Pizza: The Ultimate Love Triangle

Anyone who has ever moved knows that moving is THE WORST. In total I have moved 11 times. This week I began my 12th move. I should be a pro by now. I have to admit that I have always had this fantasy of a move being relaxing and exciting. I’d take my time moving in and enjoy the process. I’d set up each room one at a time and stretch this joyous project over a couple weeks. But that has never happened. Somehow when the move date finally arrives you have less time and more stuff than ever before.

This week my husband and I are moving two miles up the road in our current city. After heart palpitations over closing costs we found ourselves doing this move without the help of professional movers. We began our move on Thursday evening of this week with the gracious help of my in-laws. We started the move by packing up the kitchen. We packed up about 10 bins of items, lugged them down two flights of steps in our current apartment, played Tetris to fit every one into the car and drove to our new place to unpack. Round 1 was complete and it felt good. We turned around and came back to start Round 2. We agreed to fuel up and order takeout dinner in the meantime. Not wanting to be difficult (which is rare) I compromised that I would share a pizza with my husband if, and only if, he ordered us a vegetable pizza with extra vegetables so I felt like I was eating salad.

The takeout arrived. We stopped for a brief 20 minutes to eat and chat and then got back to loading up the car to drop off the next round of items before we called it a night.

Friday morning I woke up and took my usual 6:00 am barre class. Stopped at Starbucks for a banana and a coffee afterwards and headed back to my apartment for the day to tackle packing up our bedroom. Around 9:30 am I felt that first stomach growl of hunger. For me there is no such thing as gradual hunger. I’m either not hungry or I’m starving, using irrational words and phrases to describe my hunger and justifying my actions as a result of my hunger. I went to the kitchen to eat breakfast and remembered we had moved the whole kitchen, including the pantry, to our new house last night. I assessed my three breakfast options: Chocolate rice cakes with almond butter left in a gym bag, the leftover takeout pizza in the fridge or starve.  As I listened to my head and began spreading 2 tablespoons of almond butter on 2 chocolate rice cakes I longed for what my heart wanted: one of the three leftover slices of pizza in the fridge.

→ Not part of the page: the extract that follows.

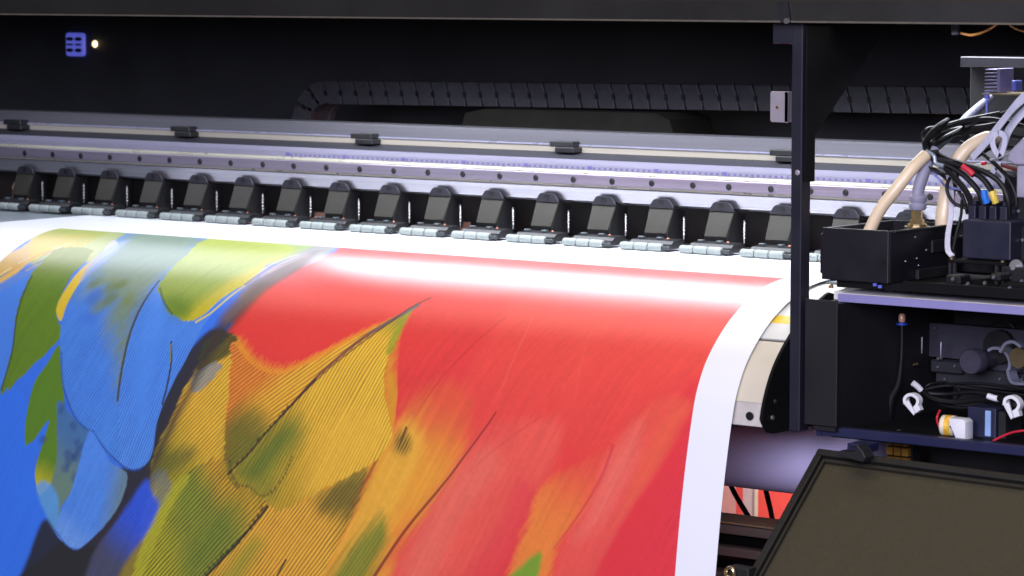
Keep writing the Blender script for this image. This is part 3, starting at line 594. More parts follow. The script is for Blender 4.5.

I began to do the math, not because I am a crazy calorie counter, but because when you have struggled with dieting your whole life these numbers are engrained in your head.

Breakfast Option 1:

  • 70 calories for the 2 rice cake (45 calories each)
  • 180 calories for the 2 tablespoons of almond butter
  • Roughly 100 extra calories because I’ll inevitably allow myself to lick the spoon as a reward for NOT choosing the pizza.

Total: Roughly 350 calories

Breakfast Option 2:

  • 230 calories for 1 slice of Cold Vegetable Pizza

Total: Roughly 230 calories

I ate the cold pizza. And it was fabulous. I sat on my couch with my cold pizza on a beautiful Anthropologie plate and ate it slowly like it was any other conventional healthy breakfast option.  And I am not going to lie that whole day I seriously felt like I was wearing a sign on my chest that screamed, “I ate pizza for breakfast!!!”  That’s how uncomfortable doing something like that felt for me.

After I ate that slice of pizza it made me really start to think… What constitutes a good day of eating and what constitutes a bad day of eating? I have always viewed pizza as a “bad” food. A food that was off limits for someone like me. So if I eat pizza I am automatically having a bad day. And I am automatically bad.

I believe a lot of us who have struggled with dieting and weight have subconsciously put food in two categories. Good and Bad.  The minute we eat a bad food we let our day go to shit (for lack of a better word). This leads us to spend the whole day, or week, eating everything in site until we start our diets again on Monday.  Because of this we actually become our own worst enemy. It’s unbelievable how quickly a food we have labeled as bad can start the downward spiral. It’s the all or nothing mentality that has been our biggest roadblock.

The next morning I drove 3 miles to a bakery to get a large crumb filled blueberry muffin (another bad food) for breakfast and again spent the rest of the day working very hard to not let me day go to shit. The struggle was real but it was worth it to remove the “good” and “bad” labels that do more harm than good.

Let’s all try to remove the labels we put on food and ourselves. When we do this we instantly become our own best allies. AND we get pizza for breakfast!

Last night in our old apartment. Bittersweet!!

Last night in our old apartment. Bittersweet!!